DO THIS.
Lines containing the string "Write" are to be collected in full.
*** DATA TO USE
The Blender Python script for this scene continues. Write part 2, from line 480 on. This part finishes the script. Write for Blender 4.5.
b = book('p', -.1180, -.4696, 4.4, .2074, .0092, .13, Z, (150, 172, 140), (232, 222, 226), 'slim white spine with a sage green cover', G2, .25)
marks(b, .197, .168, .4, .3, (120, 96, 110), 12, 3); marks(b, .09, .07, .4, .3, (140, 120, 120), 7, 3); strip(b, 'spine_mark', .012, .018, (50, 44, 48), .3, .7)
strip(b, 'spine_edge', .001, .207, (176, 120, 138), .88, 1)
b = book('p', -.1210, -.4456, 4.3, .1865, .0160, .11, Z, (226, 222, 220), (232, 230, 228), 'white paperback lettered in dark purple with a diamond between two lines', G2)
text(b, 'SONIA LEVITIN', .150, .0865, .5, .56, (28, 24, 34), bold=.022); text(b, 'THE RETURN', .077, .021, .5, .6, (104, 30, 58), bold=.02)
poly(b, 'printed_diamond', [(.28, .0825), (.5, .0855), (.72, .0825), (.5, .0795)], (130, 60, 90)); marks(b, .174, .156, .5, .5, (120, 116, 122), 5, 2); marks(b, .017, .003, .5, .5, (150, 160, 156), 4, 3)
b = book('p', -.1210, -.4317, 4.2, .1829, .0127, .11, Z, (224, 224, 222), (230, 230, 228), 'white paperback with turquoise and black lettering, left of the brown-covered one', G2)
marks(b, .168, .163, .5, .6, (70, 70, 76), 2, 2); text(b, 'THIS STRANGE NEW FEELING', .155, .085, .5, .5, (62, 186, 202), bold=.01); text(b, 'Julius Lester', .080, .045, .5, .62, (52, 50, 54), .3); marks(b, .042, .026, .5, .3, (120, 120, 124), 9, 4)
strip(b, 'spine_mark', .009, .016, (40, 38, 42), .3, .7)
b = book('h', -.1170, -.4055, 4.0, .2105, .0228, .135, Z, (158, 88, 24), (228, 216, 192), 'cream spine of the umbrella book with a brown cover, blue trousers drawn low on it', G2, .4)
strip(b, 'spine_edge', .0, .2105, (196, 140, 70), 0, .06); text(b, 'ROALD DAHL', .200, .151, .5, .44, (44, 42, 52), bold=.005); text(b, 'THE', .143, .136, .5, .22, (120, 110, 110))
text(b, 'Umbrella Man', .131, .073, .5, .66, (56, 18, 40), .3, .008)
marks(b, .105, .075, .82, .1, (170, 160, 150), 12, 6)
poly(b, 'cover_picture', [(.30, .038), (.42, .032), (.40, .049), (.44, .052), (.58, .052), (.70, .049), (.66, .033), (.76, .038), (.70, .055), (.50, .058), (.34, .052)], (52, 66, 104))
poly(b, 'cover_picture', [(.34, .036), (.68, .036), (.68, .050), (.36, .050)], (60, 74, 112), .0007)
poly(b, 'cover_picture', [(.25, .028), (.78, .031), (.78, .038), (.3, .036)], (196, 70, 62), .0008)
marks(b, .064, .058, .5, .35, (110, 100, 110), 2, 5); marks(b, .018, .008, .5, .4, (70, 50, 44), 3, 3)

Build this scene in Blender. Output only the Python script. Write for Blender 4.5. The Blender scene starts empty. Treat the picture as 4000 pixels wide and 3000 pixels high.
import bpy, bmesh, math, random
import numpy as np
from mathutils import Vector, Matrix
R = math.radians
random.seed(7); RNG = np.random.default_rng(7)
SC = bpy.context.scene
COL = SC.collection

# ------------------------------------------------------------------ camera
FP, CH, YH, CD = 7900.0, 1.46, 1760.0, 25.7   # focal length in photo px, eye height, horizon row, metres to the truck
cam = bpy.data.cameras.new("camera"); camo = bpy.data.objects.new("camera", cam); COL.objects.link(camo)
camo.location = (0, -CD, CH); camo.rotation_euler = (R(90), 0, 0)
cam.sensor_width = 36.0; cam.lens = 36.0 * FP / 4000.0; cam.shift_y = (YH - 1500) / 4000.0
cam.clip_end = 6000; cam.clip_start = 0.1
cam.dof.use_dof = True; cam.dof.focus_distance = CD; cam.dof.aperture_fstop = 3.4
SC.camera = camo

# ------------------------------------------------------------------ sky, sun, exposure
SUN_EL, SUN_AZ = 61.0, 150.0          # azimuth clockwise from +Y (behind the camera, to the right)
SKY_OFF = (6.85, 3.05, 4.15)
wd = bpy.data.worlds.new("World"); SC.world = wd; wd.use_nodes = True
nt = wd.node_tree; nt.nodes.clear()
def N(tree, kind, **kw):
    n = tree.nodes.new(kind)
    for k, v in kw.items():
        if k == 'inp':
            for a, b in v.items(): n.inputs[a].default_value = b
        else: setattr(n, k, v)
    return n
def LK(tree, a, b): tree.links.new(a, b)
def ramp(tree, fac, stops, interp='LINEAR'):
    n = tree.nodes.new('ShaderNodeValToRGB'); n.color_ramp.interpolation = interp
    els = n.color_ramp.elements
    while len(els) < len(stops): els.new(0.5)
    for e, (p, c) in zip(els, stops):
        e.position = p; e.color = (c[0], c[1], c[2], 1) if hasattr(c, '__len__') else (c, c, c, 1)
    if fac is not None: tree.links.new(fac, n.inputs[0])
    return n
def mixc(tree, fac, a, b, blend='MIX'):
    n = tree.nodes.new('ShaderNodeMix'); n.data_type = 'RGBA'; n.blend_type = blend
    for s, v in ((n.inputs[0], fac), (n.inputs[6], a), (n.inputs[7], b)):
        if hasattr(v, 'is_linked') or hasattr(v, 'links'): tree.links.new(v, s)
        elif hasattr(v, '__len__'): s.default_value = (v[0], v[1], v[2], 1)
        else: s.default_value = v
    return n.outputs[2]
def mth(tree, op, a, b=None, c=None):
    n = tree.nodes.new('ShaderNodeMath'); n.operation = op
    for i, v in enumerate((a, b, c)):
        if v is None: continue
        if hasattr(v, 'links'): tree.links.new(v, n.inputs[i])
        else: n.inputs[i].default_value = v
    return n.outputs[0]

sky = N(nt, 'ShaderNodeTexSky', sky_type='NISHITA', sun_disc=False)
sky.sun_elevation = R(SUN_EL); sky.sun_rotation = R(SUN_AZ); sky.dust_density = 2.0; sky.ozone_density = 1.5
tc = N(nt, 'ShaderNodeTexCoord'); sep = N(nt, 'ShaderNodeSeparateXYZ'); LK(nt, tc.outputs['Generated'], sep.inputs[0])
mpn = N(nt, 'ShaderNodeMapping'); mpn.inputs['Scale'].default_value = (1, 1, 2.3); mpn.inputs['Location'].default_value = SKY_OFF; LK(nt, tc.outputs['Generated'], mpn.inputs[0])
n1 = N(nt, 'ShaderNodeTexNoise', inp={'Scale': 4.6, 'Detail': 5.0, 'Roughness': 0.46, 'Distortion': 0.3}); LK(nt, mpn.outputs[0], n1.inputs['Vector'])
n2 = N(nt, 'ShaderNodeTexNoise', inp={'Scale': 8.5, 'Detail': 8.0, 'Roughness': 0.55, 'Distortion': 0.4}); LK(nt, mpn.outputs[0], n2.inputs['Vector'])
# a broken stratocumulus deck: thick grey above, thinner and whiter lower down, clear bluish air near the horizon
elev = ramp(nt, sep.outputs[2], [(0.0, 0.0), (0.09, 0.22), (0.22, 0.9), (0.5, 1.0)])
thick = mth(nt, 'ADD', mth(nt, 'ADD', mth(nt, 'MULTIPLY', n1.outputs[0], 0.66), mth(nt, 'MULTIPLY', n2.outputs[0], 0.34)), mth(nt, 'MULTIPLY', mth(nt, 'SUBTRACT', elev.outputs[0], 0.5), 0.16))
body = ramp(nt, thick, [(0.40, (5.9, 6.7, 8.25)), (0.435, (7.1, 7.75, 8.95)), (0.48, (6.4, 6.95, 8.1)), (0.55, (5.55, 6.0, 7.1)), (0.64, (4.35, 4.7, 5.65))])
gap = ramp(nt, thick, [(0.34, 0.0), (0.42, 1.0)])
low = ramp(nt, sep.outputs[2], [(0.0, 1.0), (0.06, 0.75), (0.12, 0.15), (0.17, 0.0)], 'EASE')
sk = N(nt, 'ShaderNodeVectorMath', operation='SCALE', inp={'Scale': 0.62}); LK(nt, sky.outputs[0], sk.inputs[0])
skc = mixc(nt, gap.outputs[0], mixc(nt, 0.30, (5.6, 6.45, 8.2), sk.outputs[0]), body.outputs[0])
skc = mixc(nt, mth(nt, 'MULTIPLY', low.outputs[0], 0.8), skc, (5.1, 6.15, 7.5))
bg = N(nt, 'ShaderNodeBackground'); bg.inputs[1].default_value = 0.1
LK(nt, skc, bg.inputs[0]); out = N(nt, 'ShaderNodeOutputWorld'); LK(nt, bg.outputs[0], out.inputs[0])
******
SOLUTION BELOW.
The Blender Python script for this scene continues. Write part 2, from line 480 on. This part finishes the script. Write for Blender 4.5.
Build this scene in Blender. Output only the Python script. Write for Blender 4.5. The Blender scene starts empty. Treat the picture as 4000 pixels wide and 3000 pixels high.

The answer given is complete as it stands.